■ What is needed
Transcribe the listing verbatim. Do not carry over any pictures.

■ Data excerpt
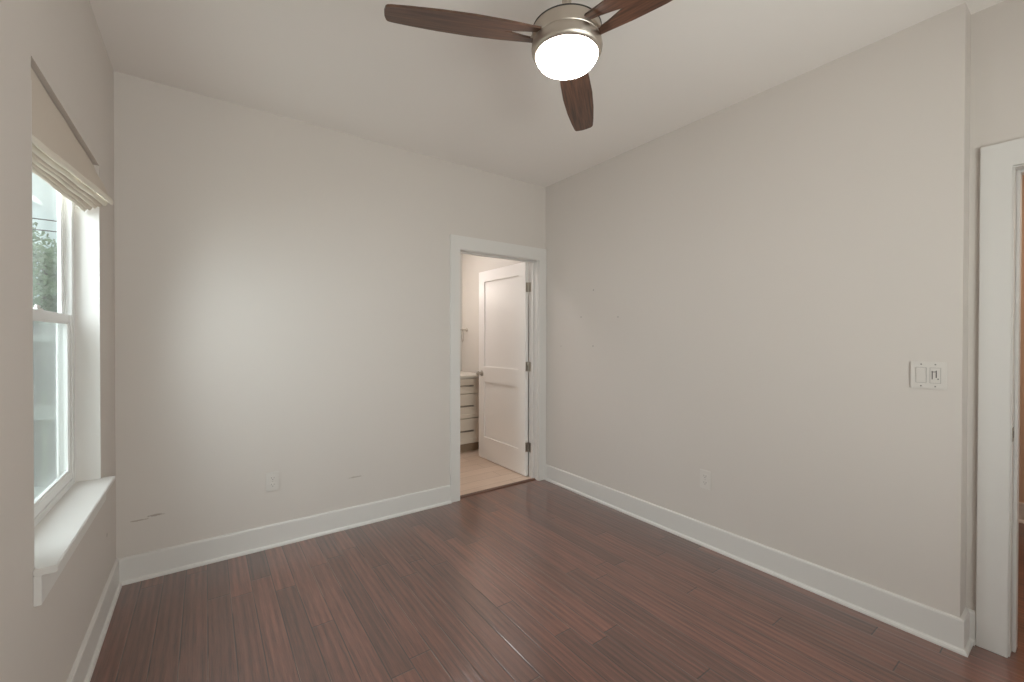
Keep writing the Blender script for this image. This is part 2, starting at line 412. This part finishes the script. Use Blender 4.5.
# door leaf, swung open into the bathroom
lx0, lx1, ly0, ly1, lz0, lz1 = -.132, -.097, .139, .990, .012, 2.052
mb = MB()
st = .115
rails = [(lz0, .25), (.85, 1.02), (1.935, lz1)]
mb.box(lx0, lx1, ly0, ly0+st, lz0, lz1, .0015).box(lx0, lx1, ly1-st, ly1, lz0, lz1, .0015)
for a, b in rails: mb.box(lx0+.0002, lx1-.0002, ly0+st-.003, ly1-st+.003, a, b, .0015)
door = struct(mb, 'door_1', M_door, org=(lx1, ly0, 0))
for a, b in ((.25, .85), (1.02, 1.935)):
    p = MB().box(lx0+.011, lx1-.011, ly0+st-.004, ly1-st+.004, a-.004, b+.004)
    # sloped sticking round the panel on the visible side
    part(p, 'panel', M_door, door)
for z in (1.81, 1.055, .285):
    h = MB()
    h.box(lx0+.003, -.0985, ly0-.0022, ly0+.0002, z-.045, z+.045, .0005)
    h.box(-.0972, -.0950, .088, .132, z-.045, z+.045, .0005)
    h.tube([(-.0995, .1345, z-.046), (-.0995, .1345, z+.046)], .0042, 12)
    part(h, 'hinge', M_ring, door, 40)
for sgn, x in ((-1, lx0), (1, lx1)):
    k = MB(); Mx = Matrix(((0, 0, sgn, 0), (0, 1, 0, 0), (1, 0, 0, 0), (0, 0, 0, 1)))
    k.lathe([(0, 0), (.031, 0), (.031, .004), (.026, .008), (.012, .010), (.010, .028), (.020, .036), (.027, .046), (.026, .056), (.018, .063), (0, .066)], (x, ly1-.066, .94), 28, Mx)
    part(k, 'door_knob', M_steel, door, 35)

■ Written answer
Keep writing the Blender script for this image. This is part 2, starting at line 412. This part finishes the script. Use Blender 4.5.
# door leaf, swung open into the bathroom
lx0, lx1, ly0, ly1, lz0, lz1 = -.132, -.097, .139, .990, .012, 2.052
mb = MB()
st = .115
rails = [(lz0, .25), (.85, 1.02), (1.935, lz1)]
mb.box(lx0, lx1, ly0, ly0+st, lz0, lz1, .0015).box(lx0, lx1, ly1-st, ly1, lz0, lz1, .0015)
for a, b in rails: mb.box(lx0+.0002, lx1-.0002, ly0+st-.003, ly1-st+.003, a, b, .0015)
door = struct(mb, 'door_1', M_door, org=(lx1, ly0, 0))
for a, b in ((.25, .85), (1.02, 1.935)):
    p = MB().box(lx0+.011, lx1-.011, ly0+st-.004, ly1-st+.004, a-.004, b+.004)
    # sloped sticking round the panel on the visible side
    part(p, 'panel', M_door, door)
for z in (1.81, 1.055, .285):
    h = MB()
    h.box(lx0+.003, -.0985, ly0-.0022, ly0+.0002, z-.045, z+.045, .0005)
    h.box(-.0972, -.0950, .088, .132, z-.045, z+.045, .0005)
    h.tube([(-.0995, .1345, z-.046), (-.0995, .1345, z+.046)], .0042, 12)
    part(h, 'hinge', M_ring, door, 40)
for sgn, x in ((-1, lx0), (1, lx1)):
    k = MB(); Mx = Matrix(((0, 0, sgn, 0), (0, 1, 0, 0), (1, 0, 0, 0), (0, 0, 0, 1)))
    k.lathe([(0, 0), (.031, 0), (.031, .004), (.026, .008), (.012, .010), (.010, .028), (.020, .036), (.027, .046), (.026, .056), (.018, .063), (0, .066)], (x, ly1-.066, .94), 28, Mx)
    part(k, 'door_knob', M_steel, door, 35)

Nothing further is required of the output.